Ryan also expanded upon his article by specifically addressing economic issues in today’s independent film landscape. “Nobody’s in the film business to make money, solely,” Ryan said. “There are other ways to make it.” But while arguing that film’s return on investment goes beyond the strictly monetary — and that investors know this — he still advocated for measures that would increase the ability of films to recoup. Specifically, he called on producers to reject distributors’ customary calls for 18 to 20-year license terms. The length of these terms hail from an earlier era, Ryan said, when the minimum guarantees (MGs) offered by these distributors were larger. With distributors offering lower MGs and then, said Ryan, essentially allowing films to languish after the first two years of the term, a new set of standard terms must be agreed upon. Ryan advocated five-year terms, which would give distributors time to recoup their advances and then allow producers to take the lead in finding new revenue.

In what became an overarching theme of his talk, Ryan stressed the cruciality of identifying, understanding, and dealing with the significant transition that film is currently undergoing in the face of what he termed the “distraction” industry. Younger audiences have lower attention spans than previous generations, he said, acknowledging that, for some, sitting still for 90 to 120 minutes and watching a single movie isn’t a natural act. In today’s entertainment world, cinema is undoubtedly the underdog in Ryan’s view, garnering the least amount of demand as viewers turn to less demanding forms like television or transmedia. In a tone that implied a mourning of the fading dominance of film while simultaneously affirming an unwavering loyalty to the medium, he projected that a smaller film market may in fact result in a favorable eventual fate, one in which economic adversity creates an aesthetic regeneration of sorts.

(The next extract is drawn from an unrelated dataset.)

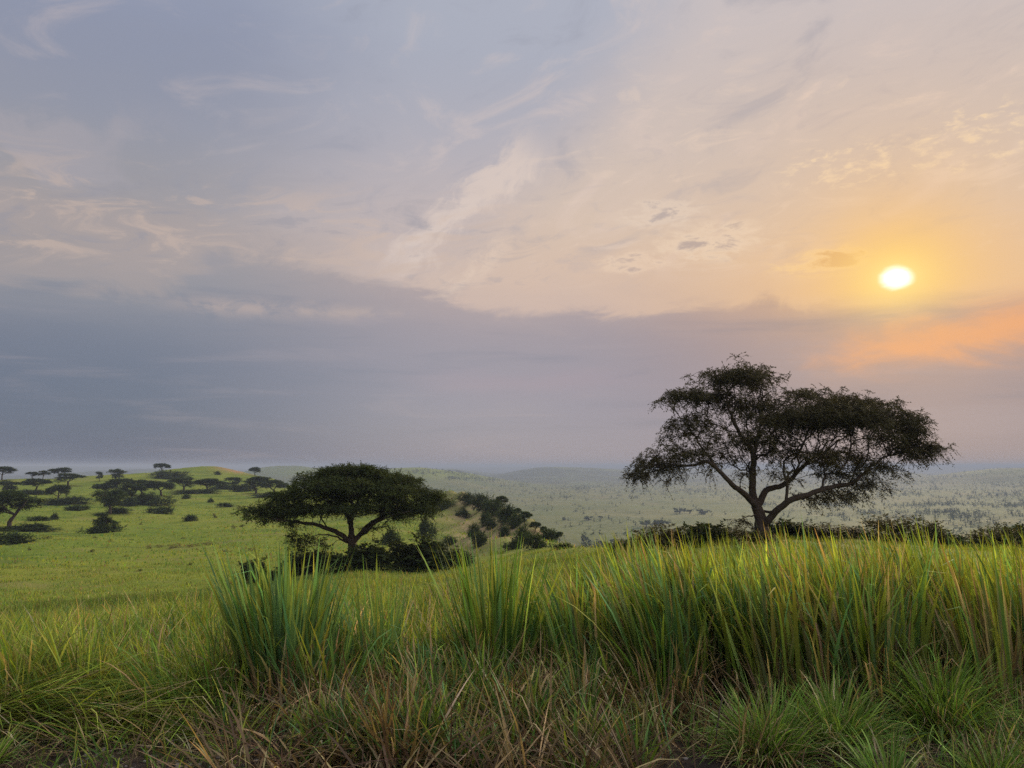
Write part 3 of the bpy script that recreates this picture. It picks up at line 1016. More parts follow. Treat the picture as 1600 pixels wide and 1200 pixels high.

His predictions stemmed from historical examples of mediums threatened by newer technologies, such as the decline of commercial pulp fiction amidst the advent of television in the 1950s. Yet, he pointed out, the novel as serious literature resurged in following decades. Similarly, Ryan suggested, a less profit-focused cinema could again hit the cultural zeitgeist as directors reassert individual points of view and make works that are “uniquely cinematic” as opposed to large-screen versions of small-screen work. Speaking directly to the filmmakers in the audience, Ryan said that if a story is capable of being imagined in another form, it should be made in that form. “If you are platform agnostic, don’t make cinema,” he said. There has to be a reason to tell a story as cinema, and these reasons are formal, not content-related.

Some members of the audience asked questions challenging Ryan’s almost adamant allegiance to cinema over newer platforms, offering scenarios or outcomes that hinted at their reading of Ryan’s views of cinema’s present as slightly outdated, and of its future as possibly romanticized, or even unrealistic. Wasn’t a film screened at home, on a TV, or on an iPad, still a film? Couldn’t new forms of storytelling, like VR and games, be equally immersive as great cinema? And what about filmmakers who need to think about mediums like TV in order to earn a living?

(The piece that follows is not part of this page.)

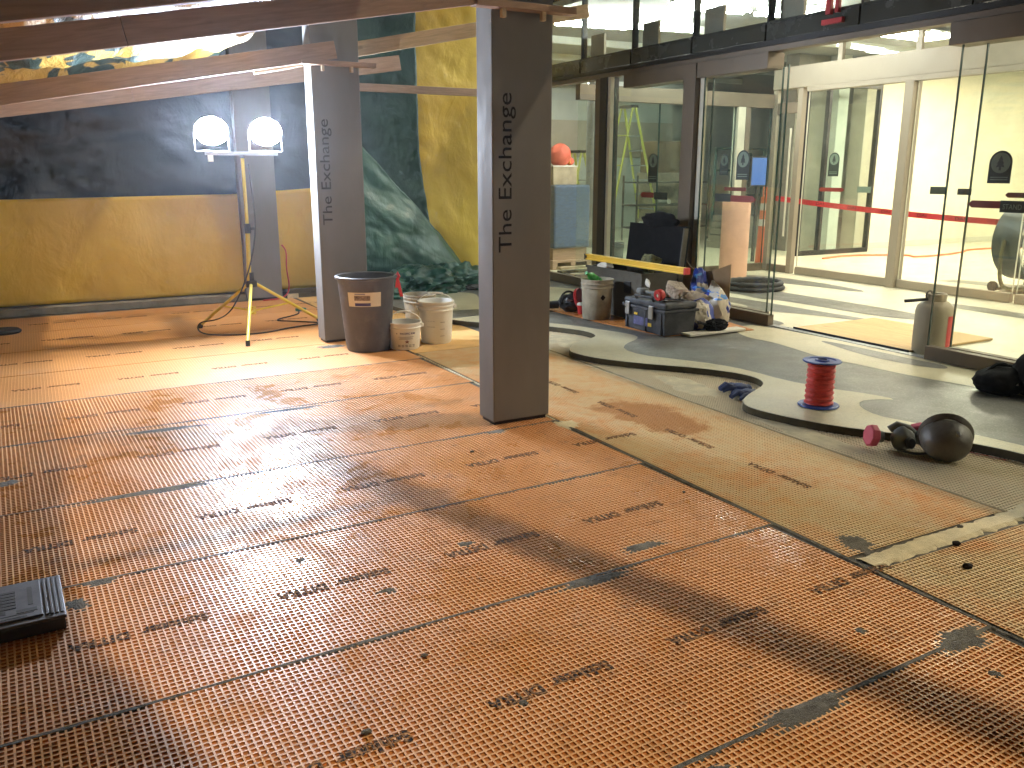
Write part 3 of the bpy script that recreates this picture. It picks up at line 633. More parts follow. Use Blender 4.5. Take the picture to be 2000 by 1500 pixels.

Ryan admitted to being uninterested in video games and in the plot permutations of transmedia and fan-altered story worlds. Stating that “there is only so much we can do” to engage with today’s younger audiences without compromising cinema’s formal integrity, he urged the true believers to keep believing. Cinema’s unique way of processing narrative will keep it afloat. Rather than focusing on box-office, filmmakers and investors alike must recognize cinema as a valuable cultural artifact.

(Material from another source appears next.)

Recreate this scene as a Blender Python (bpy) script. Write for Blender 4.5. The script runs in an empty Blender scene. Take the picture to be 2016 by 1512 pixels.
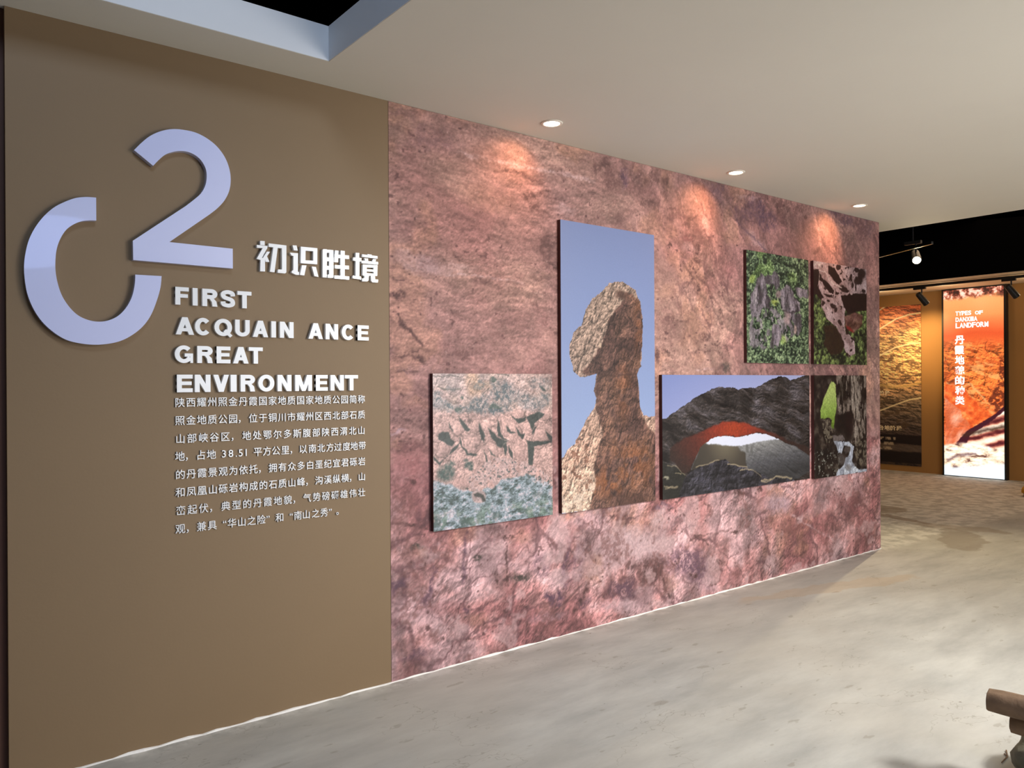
import bpy, math, random
import numpy as np
from mathutils import Matrix, Vector

S = bpy.context.scene
COL = S.collection
R = math.radians

# ------------------------------------------------------------------ camera
CAM_Y, CAM_Z = -3.5608, 1.5397
cam_data = bpy.data.cameras.new('camera')
cam = bpy.data.objects.new('camera', cam_data)
COL.objects.link(cam)
S.camera = cam
cam_data.sensor_width = 36.0
cam_data.lens = 1542.19 / 2016 * 36.0
cam_data.clip_start = 0.05
yaw, pitch, roll = 0.902670, -0.000732, -0.005763
f = Vector((math.cos(pitch) * math.cos(yaw), math.cos(pitch) * math.sin(yaw), math.sin(pitch)))
r = Vector((math.sin(yaw), -math.cos(yaw), 0.0))
u = r.cross(f)
r2 = r * math.cos(roll) + u * math.sin(roll)
u2 = -r * math.sin(roll) + u * math.cos(roll)
m = Matrix.Identity(4)
for i in range(3):
    m[i][0], m[i][1], m[i][2] = r2[i], u2[i], -f[i]
m[0][3], m[1][3], m[2][3] = 0.0, CAM_Y, CAM_Z
cam.matrix_world = m

# ------------------------------------------------------------------ world and exposure
world = bpy.data.worlds.new('world')
S.world = world
world.use_nodes = True
bg = world.node_tree.nodes['Background']
bg.inputs[0].default_value = (0.02, 0.02, 0.025, 1)
bg.inputs[1].default_value = 0.3
S.view_settings.view_transform = 'Standard'
S.view_settings.look = 'None'
S.view_settings.exposure = 0.1
S.view_settings.gamma = 1.0
S.view_settings.use_curve_mapping = False

# ------------------------------------------------------------------ lights outside the frame, most of them added
def lamp(name, kind, loc, power, color, aim=None, **kw):
    d = bpy.data.lights.new(name, kind)
    d.energy = power
    d.color = color
    for k, v in kw.items():
        setattr(d, k, v)
    o = bpy.data.objects.new(name, d)
    COL.objects.link(o)
    o.location = loc
    if aim is not None:
        o.rotation_euler = (Vector(aim) - Vector(loc)).to_track_quat('-Z', 'Y').to_euler()
    return o

NEUTRAL, COOL, WARM = (1.0, 0.93, 0.83), (0.62, 0.74, 1.0), (1.0, 0.62, 0.3)
# added area light behind the camera, brightening the long wall from across the hall
lamp('hall_fill_light', 'AREA', (5.0, -6.4, 1.1), 175, (0.98, 0.97, 0.97), (5.0, 0.0, 1.1), shape='RECTANGLE', size=4.6, size_y=1.9)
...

For some of us, Ryan’s perspective is a reminder of the unique attributes of cinema that we may have become numb to. For others, it may reinforce the ability of new platforms to better complement the viewing habits and narrative preferences of contemporary audiences. Certainly, though, Ryan has most cecreated a conversation around cinema, the very polarizing effect of which is proof enough that it’s a storytelling form that’s far from irrelevant.